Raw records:
┏━━
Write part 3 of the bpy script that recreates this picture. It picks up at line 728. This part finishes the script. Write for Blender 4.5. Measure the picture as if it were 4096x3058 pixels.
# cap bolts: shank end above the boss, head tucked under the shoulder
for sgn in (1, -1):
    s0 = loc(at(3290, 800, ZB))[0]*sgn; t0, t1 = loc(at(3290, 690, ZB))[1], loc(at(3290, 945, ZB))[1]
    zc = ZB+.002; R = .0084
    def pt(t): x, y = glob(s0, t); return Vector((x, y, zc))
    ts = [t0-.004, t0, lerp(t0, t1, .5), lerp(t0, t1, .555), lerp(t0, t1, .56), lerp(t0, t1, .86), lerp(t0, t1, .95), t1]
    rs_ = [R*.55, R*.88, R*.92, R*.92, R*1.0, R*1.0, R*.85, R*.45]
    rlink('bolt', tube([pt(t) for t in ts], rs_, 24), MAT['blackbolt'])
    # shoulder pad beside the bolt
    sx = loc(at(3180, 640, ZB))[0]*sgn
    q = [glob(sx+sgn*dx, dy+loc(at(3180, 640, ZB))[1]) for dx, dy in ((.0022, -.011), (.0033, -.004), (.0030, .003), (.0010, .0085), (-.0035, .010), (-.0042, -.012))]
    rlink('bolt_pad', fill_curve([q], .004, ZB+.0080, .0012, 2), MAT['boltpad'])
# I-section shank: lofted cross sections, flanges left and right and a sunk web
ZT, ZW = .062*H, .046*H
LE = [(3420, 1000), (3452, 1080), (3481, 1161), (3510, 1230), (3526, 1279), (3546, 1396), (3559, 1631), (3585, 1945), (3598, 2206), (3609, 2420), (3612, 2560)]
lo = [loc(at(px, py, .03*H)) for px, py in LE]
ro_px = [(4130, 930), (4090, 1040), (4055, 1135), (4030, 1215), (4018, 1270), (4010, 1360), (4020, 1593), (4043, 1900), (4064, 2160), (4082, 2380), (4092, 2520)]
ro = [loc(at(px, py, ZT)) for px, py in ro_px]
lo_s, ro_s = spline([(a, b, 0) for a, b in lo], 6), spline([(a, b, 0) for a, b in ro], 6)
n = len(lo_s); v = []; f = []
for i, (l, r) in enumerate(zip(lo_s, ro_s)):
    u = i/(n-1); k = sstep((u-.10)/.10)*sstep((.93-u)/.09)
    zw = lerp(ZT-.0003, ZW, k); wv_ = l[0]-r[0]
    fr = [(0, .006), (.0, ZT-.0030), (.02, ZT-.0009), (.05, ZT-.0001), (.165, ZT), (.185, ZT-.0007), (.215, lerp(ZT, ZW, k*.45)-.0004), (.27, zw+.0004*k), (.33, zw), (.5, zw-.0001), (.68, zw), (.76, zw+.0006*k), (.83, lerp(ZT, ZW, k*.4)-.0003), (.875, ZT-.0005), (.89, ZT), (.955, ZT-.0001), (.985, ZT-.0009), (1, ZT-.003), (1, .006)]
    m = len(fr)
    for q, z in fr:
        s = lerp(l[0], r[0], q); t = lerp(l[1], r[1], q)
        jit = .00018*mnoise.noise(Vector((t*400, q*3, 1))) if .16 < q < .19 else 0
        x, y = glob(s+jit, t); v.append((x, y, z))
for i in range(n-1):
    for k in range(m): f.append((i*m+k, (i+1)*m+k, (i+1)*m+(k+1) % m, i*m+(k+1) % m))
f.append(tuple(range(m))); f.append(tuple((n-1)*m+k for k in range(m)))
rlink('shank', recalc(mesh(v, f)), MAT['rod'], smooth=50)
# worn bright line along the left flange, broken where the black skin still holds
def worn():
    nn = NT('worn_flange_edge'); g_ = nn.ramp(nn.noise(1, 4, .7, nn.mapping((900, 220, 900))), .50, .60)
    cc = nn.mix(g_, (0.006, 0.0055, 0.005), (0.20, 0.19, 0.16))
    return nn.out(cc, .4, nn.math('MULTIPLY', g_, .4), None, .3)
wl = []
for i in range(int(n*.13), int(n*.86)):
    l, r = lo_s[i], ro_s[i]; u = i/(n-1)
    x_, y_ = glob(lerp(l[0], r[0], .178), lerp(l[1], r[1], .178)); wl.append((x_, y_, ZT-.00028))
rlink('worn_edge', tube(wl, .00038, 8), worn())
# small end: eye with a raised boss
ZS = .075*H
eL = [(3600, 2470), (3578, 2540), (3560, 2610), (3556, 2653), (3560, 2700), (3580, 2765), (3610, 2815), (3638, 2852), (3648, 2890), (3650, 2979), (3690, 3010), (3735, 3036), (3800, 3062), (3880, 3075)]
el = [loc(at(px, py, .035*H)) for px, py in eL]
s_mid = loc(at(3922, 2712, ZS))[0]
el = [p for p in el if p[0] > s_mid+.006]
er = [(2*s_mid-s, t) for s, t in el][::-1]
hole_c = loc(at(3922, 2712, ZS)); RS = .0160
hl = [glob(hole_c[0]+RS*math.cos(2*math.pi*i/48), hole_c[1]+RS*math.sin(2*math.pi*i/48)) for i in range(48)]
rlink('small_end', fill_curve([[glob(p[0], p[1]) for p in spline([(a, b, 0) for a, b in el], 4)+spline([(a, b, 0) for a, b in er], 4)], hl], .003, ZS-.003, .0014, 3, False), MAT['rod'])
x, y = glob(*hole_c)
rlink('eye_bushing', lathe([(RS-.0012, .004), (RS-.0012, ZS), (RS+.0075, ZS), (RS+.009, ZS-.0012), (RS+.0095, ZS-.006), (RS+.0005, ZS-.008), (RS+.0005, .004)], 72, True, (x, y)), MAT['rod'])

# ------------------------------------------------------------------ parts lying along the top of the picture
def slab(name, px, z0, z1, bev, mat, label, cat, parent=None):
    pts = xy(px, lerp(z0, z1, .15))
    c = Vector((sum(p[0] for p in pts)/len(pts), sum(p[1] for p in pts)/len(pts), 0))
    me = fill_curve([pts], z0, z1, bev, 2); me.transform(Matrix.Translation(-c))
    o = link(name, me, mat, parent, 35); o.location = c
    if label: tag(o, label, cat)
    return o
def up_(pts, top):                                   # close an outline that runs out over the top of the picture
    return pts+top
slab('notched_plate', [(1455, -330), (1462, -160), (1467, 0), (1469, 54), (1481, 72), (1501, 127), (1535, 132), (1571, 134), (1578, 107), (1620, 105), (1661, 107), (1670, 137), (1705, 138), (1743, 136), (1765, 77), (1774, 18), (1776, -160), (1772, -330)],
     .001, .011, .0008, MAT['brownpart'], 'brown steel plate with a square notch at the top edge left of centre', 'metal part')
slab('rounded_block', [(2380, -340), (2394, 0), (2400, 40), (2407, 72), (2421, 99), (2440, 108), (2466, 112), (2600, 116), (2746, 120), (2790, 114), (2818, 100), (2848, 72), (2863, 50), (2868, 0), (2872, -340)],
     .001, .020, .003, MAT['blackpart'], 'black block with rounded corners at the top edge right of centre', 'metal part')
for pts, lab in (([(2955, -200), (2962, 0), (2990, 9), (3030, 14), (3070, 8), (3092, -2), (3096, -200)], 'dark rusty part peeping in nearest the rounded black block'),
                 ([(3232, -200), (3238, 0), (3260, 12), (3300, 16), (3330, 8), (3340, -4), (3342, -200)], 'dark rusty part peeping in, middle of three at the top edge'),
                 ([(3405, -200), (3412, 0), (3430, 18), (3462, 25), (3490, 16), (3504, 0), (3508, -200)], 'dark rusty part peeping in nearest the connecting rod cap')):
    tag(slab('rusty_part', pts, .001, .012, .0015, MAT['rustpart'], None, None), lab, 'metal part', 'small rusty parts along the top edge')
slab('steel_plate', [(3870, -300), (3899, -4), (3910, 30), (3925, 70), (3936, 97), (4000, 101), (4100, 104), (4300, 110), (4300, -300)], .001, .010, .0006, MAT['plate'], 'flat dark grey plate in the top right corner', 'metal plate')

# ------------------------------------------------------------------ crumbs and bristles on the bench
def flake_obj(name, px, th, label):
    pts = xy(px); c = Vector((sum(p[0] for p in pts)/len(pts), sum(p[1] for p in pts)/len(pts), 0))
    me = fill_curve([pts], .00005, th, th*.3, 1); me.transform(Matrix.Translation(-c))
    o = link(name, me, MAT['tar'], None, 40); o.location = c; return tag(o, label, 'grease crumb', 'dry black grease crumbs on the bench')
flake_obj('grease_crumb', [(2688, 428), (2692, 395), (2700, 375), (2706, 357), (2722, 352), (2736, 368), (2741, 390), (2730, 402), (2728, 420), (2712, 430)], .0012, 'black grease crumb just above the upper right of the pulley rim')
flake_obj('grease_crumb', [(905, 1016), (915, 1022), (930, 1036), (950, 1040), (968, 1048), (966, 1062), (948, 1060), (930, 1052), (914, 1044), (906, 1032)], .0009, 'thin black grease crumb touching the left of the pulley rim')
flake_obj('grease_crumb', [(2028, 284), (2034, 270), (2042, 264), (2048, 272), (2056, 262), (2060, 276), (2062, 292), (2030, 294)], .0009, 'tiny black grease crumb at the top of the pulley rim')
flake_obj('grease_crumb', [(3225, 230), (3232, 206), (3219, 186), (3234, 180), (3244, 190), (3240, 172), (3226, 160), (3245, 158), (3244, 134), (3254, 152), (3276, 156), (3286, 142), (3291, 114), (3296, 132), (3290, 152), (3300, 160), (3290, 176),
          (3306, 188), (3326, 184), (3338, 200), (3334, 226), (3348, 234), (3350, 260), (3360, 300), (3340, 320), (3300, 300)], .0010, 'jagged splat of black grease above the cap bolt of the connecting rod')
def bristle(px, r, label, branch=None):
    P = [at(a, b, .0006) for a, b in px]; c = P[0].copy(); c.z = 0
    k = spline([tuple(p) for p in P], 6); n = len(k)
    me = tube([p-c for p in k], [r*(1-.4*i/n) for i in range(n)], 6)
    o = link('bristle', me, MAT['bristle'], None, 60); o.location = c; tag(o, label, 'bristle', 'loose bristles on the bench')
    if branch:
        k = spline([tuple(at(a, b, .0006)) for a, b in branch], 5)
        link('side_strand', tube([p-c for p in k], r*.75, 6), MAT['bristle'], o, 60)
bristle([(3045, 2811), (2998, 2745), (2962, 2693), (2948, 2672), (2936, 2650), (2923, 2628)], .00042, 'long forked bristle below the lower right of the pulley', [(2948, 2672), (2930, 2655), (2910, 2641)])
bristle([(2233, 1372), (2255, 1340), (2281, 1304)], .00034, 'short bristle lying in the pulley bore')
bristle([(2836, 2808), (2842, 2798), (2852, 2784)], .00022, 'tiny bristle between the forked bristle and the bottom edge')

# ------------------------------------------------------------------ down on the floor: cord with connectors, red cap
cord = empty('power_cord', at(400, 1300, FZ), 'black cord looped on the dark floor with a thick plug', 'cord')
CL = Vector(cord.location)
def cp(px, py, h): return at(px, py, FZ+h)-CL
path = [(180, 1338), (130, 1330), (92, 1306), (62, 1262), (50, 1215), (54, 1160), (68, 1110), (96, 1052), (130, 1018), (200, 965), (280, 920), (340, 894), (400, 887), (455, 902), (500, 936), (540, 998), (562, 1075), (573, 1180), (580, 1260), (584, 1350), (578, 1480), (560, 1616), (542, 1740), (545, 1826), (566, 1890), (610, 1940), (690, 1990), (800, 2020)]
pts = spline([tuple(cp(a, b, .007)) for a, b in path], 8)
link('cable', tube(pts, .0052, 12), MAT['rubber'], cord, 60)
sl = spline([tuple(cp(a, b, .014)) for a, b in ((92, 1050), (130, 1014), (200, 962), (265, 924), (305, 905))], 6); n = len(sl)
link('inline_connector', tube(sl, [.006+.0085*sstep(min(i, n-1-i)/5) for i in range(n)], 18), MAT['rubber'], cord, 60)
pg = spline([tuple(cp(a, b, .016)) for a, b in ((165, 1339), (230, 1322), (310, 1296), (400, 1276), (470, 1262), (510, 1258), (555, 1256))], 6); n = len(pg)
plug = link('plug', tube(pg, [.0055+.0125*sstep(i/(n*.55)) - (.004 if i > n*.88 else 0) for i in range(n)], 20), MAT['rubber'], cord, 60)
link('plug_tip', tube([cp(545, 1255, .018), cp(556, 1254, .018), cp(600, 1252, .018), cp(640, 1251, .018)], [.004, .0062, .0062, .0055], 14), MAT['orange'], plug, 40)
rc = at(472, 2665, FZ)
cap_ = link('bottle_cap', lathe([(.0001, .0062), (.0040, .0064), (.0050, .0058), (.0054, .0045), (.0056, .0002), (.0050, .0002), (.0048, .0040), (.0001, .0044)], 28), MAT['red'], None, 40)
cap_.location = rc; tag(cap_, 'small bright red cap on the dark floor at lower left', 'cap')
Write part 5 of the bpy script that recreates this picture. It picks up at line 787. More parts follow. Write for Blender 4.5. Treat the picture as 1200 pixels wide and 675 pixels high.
┗━━
Work to complete :: Count the lines of the material that include the word "this", then report only the total.

Correct response :: 2